Request:
Search the listing below for the word "Python" and copy each line that holds it.

Items listed in a dataset:
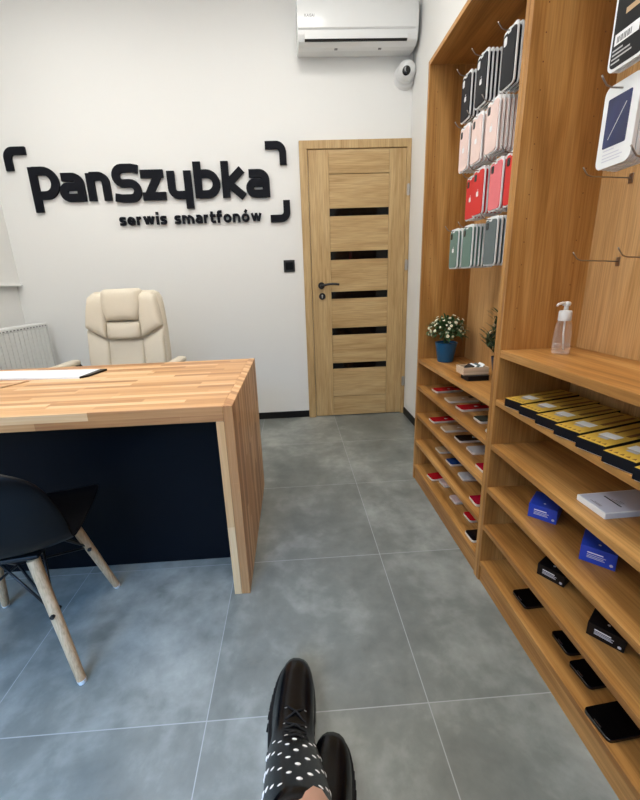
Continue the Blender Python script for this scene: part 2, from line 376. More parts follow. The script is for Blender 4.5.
# ------------------------------------------------------------------ air conditioner
ac = thing('air_conditioner', 'white wall mounted air conditioner above the oak door', 'air conditioner', (.122, BY, 2.53))
W = .775
prof = [(0, .060), (-.10, .047), (-.140, .048), (-.174, .064), (-.190, .095), (-.196, .13), (-.198, .20), (-.19, .27), (-.17, .29), (0, .29)]
MB().prism(prof, 0, W, 'yz').obj('body', M['ac'], ac, bevel=.006)
fp = [(-.196, .118), (-.203, .125), (-.206, .20), (-.199, .275), (-.18, .294), (-.172, .29), (-.186, .27), (-.193, .20), (-.191, .12)]
MB().prism(fp, .004, W-.022, 'yz').obj('front_panel', M['ac'], ac, smooth='auto')
MB().prism([(-.1965, .112), (-.1925, .071), (-.1885, .071), (-.1925, .112)], .045, W-.07, 'yz').obj('flap', M['ac'], ac)
MB().prism([(-.1895, .0705), (-.1825, .0635), (-.17, .0635), (-.17, .0705)], .045, W-.07, 'yz').obj('air_slot', M['ac_dark'], ac)
for x in (.24, .53): MB().box((x, -.132, .043), (x+.02, -.118, .050)).obj('clip', M['ac_grey'], ac)
text_obj('brand_print', 'KAISAI', .022, M['ac_grey'], ac, Matrix.Translation((.045, -.2058, .178)) @ FACE_FRONT, .0004)

# surveillance camera
cc = thing('security_camera', 'white dome security camera on the wall above the door', 'security camera', (.866, BY, 2.475))
MB().rings([[(r*math.cos(t*PI/16), y, -.008+r*math.sin(t*PI/16)) for t in range(32)] for r, y in ((.078, 0), (.078, -.012), (.068, -.026), (.03, -.03))]).obj('base', M['white_plastic'], cc, smooth='auto')
MB().ball((.0, -.05, .008), .062, n=32, m=20).obj('eyeball', M['white_plastic'], cc, smooth=True)
dirv = Vector((-.27, -.90, -.34)).normalized(); q = dirv.to_track_quat('Z', 'Y').to_matrix().to_4x4()
lens = MB().lathe([(.027, .050), (.027, .0595), (.022, .063), (.0, .064)], 24).obj('lens', M['lens'], cc, smooth='auto')
lens.data.transform(Matrix.Translation((0, -.05, .008)) @ q)
ring = MB().rings([[(.070*math.cos(t*PI/12), -.035, .006+.070*math.sin(t*PI/12)) for t in range(12, 25)], [(.064*math.cos(t*PI/12), -.055, .006+.064*math.sin(t*PI/12)) for t in range(12, 25)]], caps=False, closed=False).obj('collar', M['white_plastic'], cc)
sm = ring.modifiers.new('thick', 'SOLIDIFY'); sm.thickness = .004

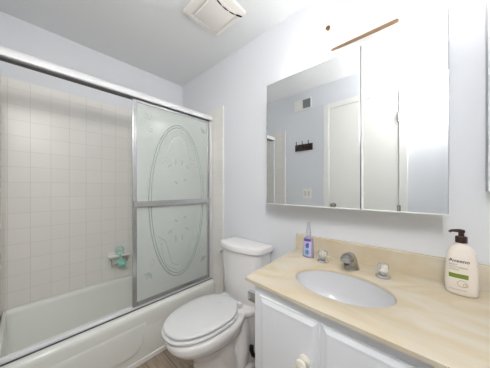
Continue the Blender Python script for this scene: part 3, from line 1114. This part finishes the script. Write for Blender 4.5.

Task solution:
Continue the Blender Python script for this scene: part 2, from line 376. More parts follow. The script is for Blender 4.5.
Continue the Blender Python script for this scene: part 3, from line 1114. This part finishes the script. Write for Blender 4.5.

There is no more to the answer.